Biombo Escuro

18ª CineOP

A Voz e o Vazio: A Vez de Vassourinha

por Tiago Ribeiro

30/06/2023; Foto: CineOP

Entre trucagens e tragédias

Quando nascia o hip hop, com seus MCs e rappers, estabeleceu-se um método de criação musical a partir de samples, onde através de uma colagem de instrumentações de músicas distintas se formava uma nova música, uma batida diferente. Muito advindo dos breaks usados no funk estadunidense, que começaram com as músicas de James Brown, esses métodos foram adotados de diversas formas por toda sonoridade das décadas seguintes, como no disco e na música eletrônica.

Samplear era um trabalho sujo, através do qual beatmakers acumulavam montantes de discos em busca da melhor forma de combiná-los, em um esforço de ressignificação que exigia destreza na combinação de diferentes instrumentais para formar algo novo. Dessa forma a música evoluiu, da mistura de gêneros e de influências que fizeram nascer as expressões modernas de música.

Nessa esteira, também surgiram os remixadores no cinema. Com um processo de montagem que muitas vezes se assemelhava à colagens, os remixadores embolavam uma miríade de imagens e sons que interagiam de modo a criar as mais diversas imanências sensoriais e processos de significação. É um pouco desse ethos de fazer cinema, e principalmente dessa abordagem em relação à edição, que nascem filmes como A Voz e o Vazio: A Vez de Vassourinha, curta-metragem dirigido por Carlos Adriano que honra a curta vida do músico Vassourinha, uma estrela em ascenção do samba que morreu tragicamente aos 19 anos, na década de 40.

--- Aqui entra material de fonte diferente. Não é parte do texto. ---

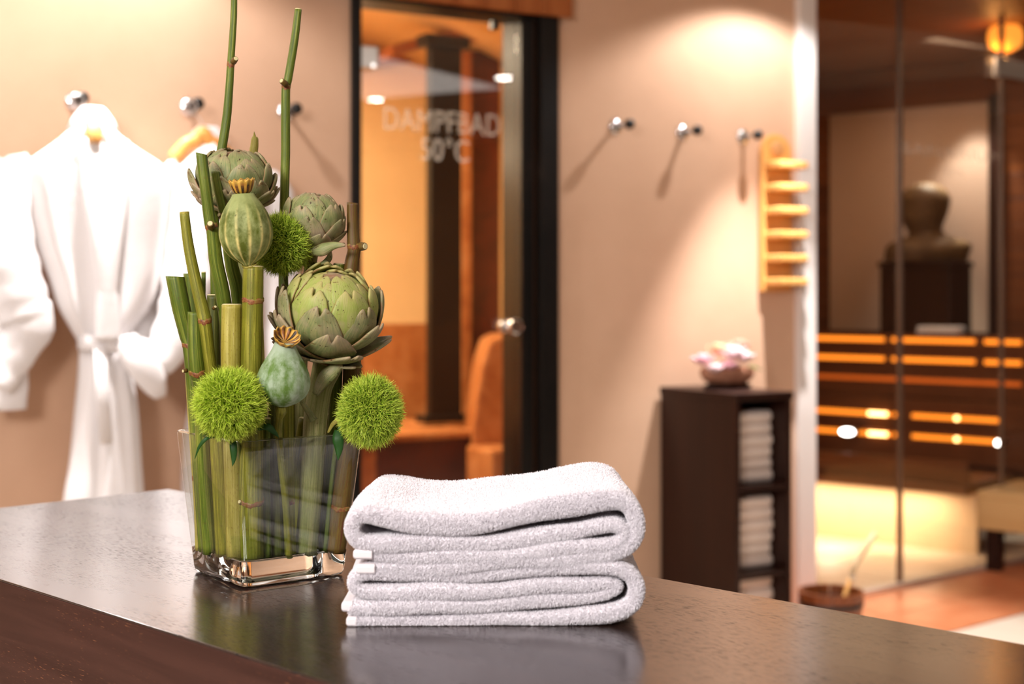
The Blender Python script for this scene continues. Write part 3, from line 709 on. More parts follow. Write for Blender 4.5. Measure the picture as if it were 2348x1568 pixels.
# ------------------------------------------------------------------ counter
CT=.984
A=Vector((.7083,-.7059,0)); Np=Vector((.706,.708,0))
C0=P(386,1121,.316*F/451); C0.z=CT
cang=math.atan2(A.y,A.x)   # local x runs from the far corner towards the lower right
mm=M('dark_oak_top',lin(38,24,20),.3,spec=.5)
v1=mm.coord(scale=(70,1100,60)); pores=mm.noise(v1,1.0,2,.5); gr=mm.noise(mm.coord(scale=(1.2,26,8)),1.5,5,.6,.4)
c1=mm.ramp(gr,[(.3,lin(34,21,17)),(.7,lin(52,34,28))]); pm=mm.ramp(pores,[(.57,BW(0)),(.64,BW(1))])
reg=mm.ramp(mm.noise(mm.coord(scale=(1.5,10,4)),1.2,3),[(.40,BW(0)),(.6,BW(1))])
pm=mm.mix(1.0,pm,reg,'MULTIPLY'); mm.col(mm.mix(pm,c1,lin(12,8,7)))
rg=mm.ramp(pm,[(0,BW(.24)),(1,BW(.75))]); mm.l(rg,mm.b.inputs['Roughness'])
mm.bump(gr,.06,.0006); mm.l(mm.ramp(pm,[(0,BW(.75)),(1,BW(.12))]),mm.b.inputs['Coat Weight']); mm.b.inputs['Coat Roughness'].default_value=.17
M_top=mm.m
mm=M('dark_oak_front',lin(52,30,24),.45,spec=.4)
v1=mm.coord(scale=(80,300,1200)); pores=mm.noise(v1,1.0,2,.5); gr=mm.noise(mm.coord(scale=(2,30,40)),1.5,5,.6,.5)
c1=mm.ramp(gr,[(.3,lin(52,27,21)),(.7,lin(72,43,35))]); pm=mm.ramp(pores,[(.66,BW(0)),(.72,BW(1))]); reg=mm.ramp(mm.noise(mm.coord(scale=(3,6,18)),1.2,4),[(.45,BW(0)),(.62,BW(1))])
pm=mm.mix(1.0,pm,reg,'MULTIPLY'); mm.col(mm.mix(pm,c1,lin(170,112,76))); mm.bump(gr,.2,.001); M_front=mm.m
ct=thing('reception_counter','dark stained oak counter with deep front edge carrying vase and towels','counter',(C0.x,C0.y,0),cang)
# local: x along A, y: C1 lies at -Np*.517 ; local y axis = rot90(A)
yl=Vector((-A.y,A.x,0)); sgn=yl.dot(Np)   # ~ +1
Wc=.517; TKc=.116; Lc=3.2
o=MB().box(0,Lc,-Wc,0,CT-.0022,CT).build('top_veneer',M_top,ct,bevel=.0008)
MB().box(.0,Lc,-Wc,-Wc+.02,CT-TKc,CT-.0024).build('front_edge',M_front,ct,bevel=.0012)
MB().box(.0,Lc,-.02,0,CT-TKc,CT-.0024).build('back_edge',M_front,ct,bevel=.0012)
MB().box(.0,.02,-Wc+.021,-.021,CT-TKc,CT-.0024).build('end_edge',M_front,ct,bevel=.0012)
MB().box(.021,Lc-.01,-Wc+.021,-.021,CT-TKc+.004,CT-.003).build('core_board',M_front,ct)
MB().box(.12,Lc-.1,-Wc+.075,-.075,.0,CT-TKc).build('base_cabinet',wood('cabinet_orange_wood',lin(176,104,44),lin(196,124,62),'z',.45),ct,bevel=.002)

# ------------------------------------------------------------------ vase
VC=Vector((-.274,1.602,CT)); VA=math.radians(38)
va=thing('glass_vase','clear square tapered glass vase with thick base holding the stems','vase',(VC.x,VC.y,CT+.0005),VA)
HV=.158
def ring(half,rc,z,n=6):
    out=[]
    for q,(sx,sy) in enumerate(((1,1),(-1,1),(-1,-1),(1,-1))):
        for i in range(n):
            a=q*PI/2+PI/2*i/(n-1); out.append(((half-rc)*sx+rc*math.cos(a),(half-rc)*sy+rc*math.sin(a),z))
    return out
def shell(rings,capb=True,capt=True):
    m=MB(); n=len(rings[0]); vs=[p for r in rings for p in r]
    fs=[(k*n+i,k*n+(i+1)%n,(k+1)*n+(i+1)%n,(k+1)*n+i) for k in range(len(rings)-1) for i in range(n)]
    if capb: fs.append(tuple(range(n-1,-1,-1)))
    if capt: m_=(len(rings)-1)*n; fs.append(tuple(range(m_,m_+n)))
    return m.add(vs,fs)
hb,ht=.0635,.0785
ho=lambda z: hb+(ht-hb)*z/HV
zb_=.022
# base: solid glass block with a dished upper face
base=[ring(hb-.006,.008,.0),ring(hb-.001,.010,.0012),ring(ho(.006),.010,.006),ring(ho(zb_+.006),.010,zb_+.006)]
inner=[ring(ho(zb_)-.0045-q[0],.010,zb_+q[1]) for q in ((.0,.008),(.0016,.0045),(.006,.0018),(.014,.0005),(.03,.0))]
base_m=shell(base+inner).build('thick_base',M_glass,va,smooth=True)
wallr=[ring(ho(z),.010,z) for z in (zb_+.007,.06,.10,.145,HV-.001)]+[ring(ho(HV)-.0012,.009,HV)]+[ring(ho(HV)-.0032,.009,HV)]+[ring(ho(z)-.0045,.009,z) for z in (HV-.001,.10,.06,zb_+.009)]
shell(wallr,False,False).build('vase_wall',M_vase,va,smooth=True)
rim=[ring(ho(HV)-.0005,.010,HV-.0004),ring(ho(HV)-.0006,.010,HV+.0009),ring(ho(HV)-.0022,.010,HV+.0016),ring(ho(HV)-.004,.009,HV+.0009),ring(ho(HV)-.0042,.009,HV-.0004)]
rim.append(rim[0]); shell(rim,False,False).build('rim',M_glass,va,smooth=True)
wz_=.052
shell([ring(ho(zb_+.009)-.0052-.012,.010,zb_+.0012),ring(ho(zb_+.009)-.0053,.009,zb_+.009),ring(ho(wz_)-.0053,.009,wz_)],True,True).build('water',M_water,va)

# ------------------------------------------------------------------ stems
def stem_mat(name,ca,cb,cc,sp=lin(96,48,24),rough=.45):
    m=M(name,ca,rough,spec=.35)
    uvv=m.coord('UV',(26,9,1)); st_=m.noise(uvv,1.2,4,.6,.2); big=m.noise(m.coord('Object',(9,9,12)),1.0,3)
    c=m.ramp(st_,[(.36,ca),(.5,cb),(.64,cc)]); c=m.mix(m.ramp(big,[(.4,BW(0)),(.65,BW(.65))]),c,ca)
    spn=m.noise(m.coord('UV',(44,150,1)),1.6,4,.7); c=m.mix(m.ramp(spn,[(.58,BW(0)),(.66,BW(.8))]),c,sp)
    m.col(c); m.bump(m.noise(m.coord('UV',(60,4,1)),1,3),.35,.0012); m.b.inputs['Subsurface Weight'].default_value=.0; return m.m
SM={'o':stem_mat('stem_olive',lin(96,98,22),lin(134,132,36),lin(172,164,66)),
    'g':stem_mat('stem_green',lin(68,86,20),lin(100,116,32),lin(142,148,60)),
    'd':stem_mat('stem_dark',lin(58,66,20),lin(86,90,30),lin(120,116,50),lin(70,34,18)),
    'y':stem_mat('stem_straw',lin(148,136,48),lin(176,164,76),lin(200,188,112)),
    'r':stem_mat('stem_reddish',lin(84,64,26),lin(112,92,36),lin(96,46,24),lin(96,30,16))}
M_cut=M('cut_stem_end',lin(214,200,150),.8).m
mm=M('node_ring',lin(140,66,34),.6); mm.col(mm.ramp(mm.noise(mm.coord(),260,4),[(.3,lin(84,40,20)),(.5,lin(140,82,40)),(.65,lin(132,120,50)),(.8,lin(186,140,84))])); M_node=mm.m
ZB=CT+zb_+.004
def path3(pts):
    out=[]
    for p in pts:
        if len(p)==4: x,y,Y,r=p; q=P(x,y,Y); out.append((q.x,q.y,q.z,r*Y/F))
        else:
            x,Y,r=p; out.append(((x-CX)/F*Y,Y,ZB,r*Y/F))
    return out
def stem(label,pts,m,nodes=(),tilt=0.0,bud=None,hollow=False,name='plant_stem',group='cut stems in the glass vase'):
    """pts from the top down; last point may be (x,Y,r) at the vase bottom"""
    q=path3(pts)[::-1]; r=thing(name,label,'stem',q[0][:3],0,group)
    sp=spline(q,6); MB().tube([p[:3] for p in sp],[p[3] for p in sp],18,ridge=.018,tilt_end=tilt).build('stalk',SM[m],r,world=True,smooth=True)
    T=Vector(sp[-1][:3])-Vector(sp[-2][:3]); T.normalize(); e=Vector(sp[-1][:3]); R=sp[-1][3]
    ax=Vector((0,0,1)).rotation_difference(T)
    if not tilt:
        prof=[(R*.97,-.0004),(R*.97,.0008),(R*.8,.0013),(R*.3,.001)] if not hollow else [(R*1.0,-.001),(R*1.02,.0015),(R*.7,.0018),(R*.62,-.0004),(R*.1,-.0008)]
        b=MB().lathe([(a*1.0,z) for a,z in prof],18).build('cut_end',M_cut if not hollow else SM['y'],r); b.rotation_mode='QUATERNION'; b.rotation_quaternion=ax; b.location=e-Vector(q[0][:3])
    for (x,y) in nodes:
        # nearest spline point
        best=min(range(len(sp)),key=lambda i:abs(CZ-(y-HY)/F*sp[i][1]-sp[i][2])); p=Vector(sp[best][:3]); R=sp[best][3]
        T=(Vector(sp[min(best+1,len(sp)-1)][:3])-Vector(sp[max(best-1,0)][:3])).normalized(); ax=Vector((0,0,1)).rotation_difference(T)
        vs=[];n=22;prof=[(.99,-.0026),(1.03,-.0018),(1.07,-.0006),(1.035,.0004),(1.08,.0013),(1.02,.0022),(.985,.0032)]
        for a_,z_ in prof:
            for i in range(n):
                a=2*PI*i/n; w_=.0011*math.sin(2*a+1)+.0007*math.sin(5*a)+.0004*math.sin(9*a+x); vs.append((R*a_*math.cos(a),R*a_*math.sin(a),z_+w_))
        fs=[(k*n+i,k*n+(i+1)%n,(k+1)*n+(i+1)%n,(k+1)*n+i) for k in range(6) for i in range(n)]
        b=MB().add(vs,fs).build('node',M_node,r,smooth=True); b.rotation_mode='QUATERNION'; b.rotation_quaternion=ax; b.location=p-Vector(q[0][:3])
    if bud:
        for (x,y,Y,rp,dx,dz) in bud:
            p=P(x,y,Y); rr=rp*Y/F; dr_=Vector((dx,-.75,dz)).normalized()
            b=MB().tube([p-dr_*rr*1.2,p-dr_*rr*.2,p+dr_*rr*.9,p+dr_*rr*1.15],[rr*1.15,rr*1.12,rr,rr*.92],14).build('side_shoot',SM['r'],r,world=True,smooth=True)
            c=MB().tube([p+dr_*rr*1.13,p+dr_*rr*1.3],[rr*.78,rr*.7],14).build('cut_end',M_cut,b); c.data.transform(Matrix.Translation(-Vector(q[0][:3])))
    return r
stem('tall thin green stem at the left, rising out of the top of the picture',[(537,-16,1.60,7),(536,40,1.60,7.5),(531,120,1.60,8),(529,150,1.60,8.5),(526,200,1.60,9),(520,270,1.60,10),(508,345,1.60,10.5),(497,388,1.60,11),(492,520,1.62,11),(500,900,1.63,11),(520,1.63,11)],'g',[(529,148)],bud=[(538,138,1.592,6.5,.5,.35)],tilt=.9)
stem('tall thin green stem with a bent top in the middle of the arrangement',[(684,22,1.64,8),(676,90,1.64,9),(661,180,1.64,9.5),(656,200,1.64,10),(655,270,1.64,10.5),(655,350,1.64,10.5),(653,430,1.64,10.5),(650,620,1.64,11),(655,1000,1.64,11),(660,1.63,11)],'g',[(656,203)],bud=[(650,189,1.630,6.5,-.5,.4)])
stem('short pointed yellow green stem tip behind the upper left artichoke',[(586,312,1.66,5),(584,330,1.66,9),(582,420,1.66,10),(600,900,1.66,10),(610,1.64,10)],'y',tilt=2.0)
stem('straight green stem in front of the upper left artichoke with a cut side shoot',[(462,352,1.53,12.5),(470,420,1.53,13),(482,510,1.535,13.5),(488,530,1.535,14.5),(496,600,1.54,16),(512,680,1.55,17),(520,760,1.56,16),(525,1000,1.575,15),(531,1.58,16)],'g',[(484,522)],bud=[(483,516,1.522,8,.05,.3)],tilt=.35)
stem('shorter green stem just left of the upper poppy pod',[(494,394,1.555,10),(502,440,1.555,10),(512,490,1.56,10),(520,540,1.57,12),(532,610,1.58,15),(548,690,1.59,16),(556,900,1.60,15),(556,1.60,16)],'g',[(513,500)],bud=[(507,494,1.548,5.5,-.6,.2)],tilt=.2)
stem('slim leaning olive stem with a hollow cut top left of the pods',[(423,489,1.54,11),(432,560,1.54,12),(448,640,1.54,13.5),(466,715,1.54,15),(471,742,1.54,15),(478,800,1.545,14),(489,900,1.555,14),(500,1100,1.56,14),(510,1.565,15)],'o',[(471,738)],hollow=True,bud=[(492,705,1.545,4,.6,.5)])
stem('thick green stem with a slanted cut at the far left',[(402,634,1.575,21),(415,700,1.575,21),(430,765,1.58,19),(436,800,1.58,16),(444,900,1.585,15),(458,1100,1.59,14),(470,1.595,14)],'g',[(433,792)],tilt=.25)
stem('pale green stem standing behind the leaning olive stem',[(438,627,1.63,17),(446,720,1.63,17),(455,900,1.63,16),(490,1.625,16)],'g',tilt=.1)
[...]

O que mais chama atenção no curta é a montagem, feita pela lendária Cristina Amaral, colaboradora constante nos filmes de Carlos Reichenbach. A montagem conduz o olhar e desafia os sentidos do espectador através de seus samples de recortes de jornais, de fotografias em sépia e dos discos de 78rpm de Vassourinha, gravados pela Columbia Records. O mote é o remix, as imagens giram, e se sequenciam sambando junto ao balanço do cantor, em um processo que cria a impressão de movimento e musicalidade, mesmo se lidando com imagens estáticas. 

Passado o momento em que navegamos pelos registros da vida de Vassourinha e depois que sabemos de sua tragédia, o curtade repente vai para outro lugar, com um câmera na mão tensa, operada por Carlos Reichenbach, que corre por um cemitério em busca de alguma conclusão, achando enfim a lápide do eterno sambista. A montagem ansiosa de Amaral ainda se faz presente, com cortes bruscos nas imagens ansiosas desse momento do filme.

A Voz e o Vazio: A Vez de Vassourinha passeia pelas partituras das canções, reconstituindo a vida e a obra de um grande artista que faleceu cedo demais. Com um trabalho de montagem moderno e aquém do remix feito por Cristina Amaral, repleto de samples e experimentações diversas com arquivos, chama atenção por estarmos lidando com o samba da década de 30, uma combinação inusitada mas bastante fortuita nesse filme musicado e autenticamente experimental de Carlos Adriano.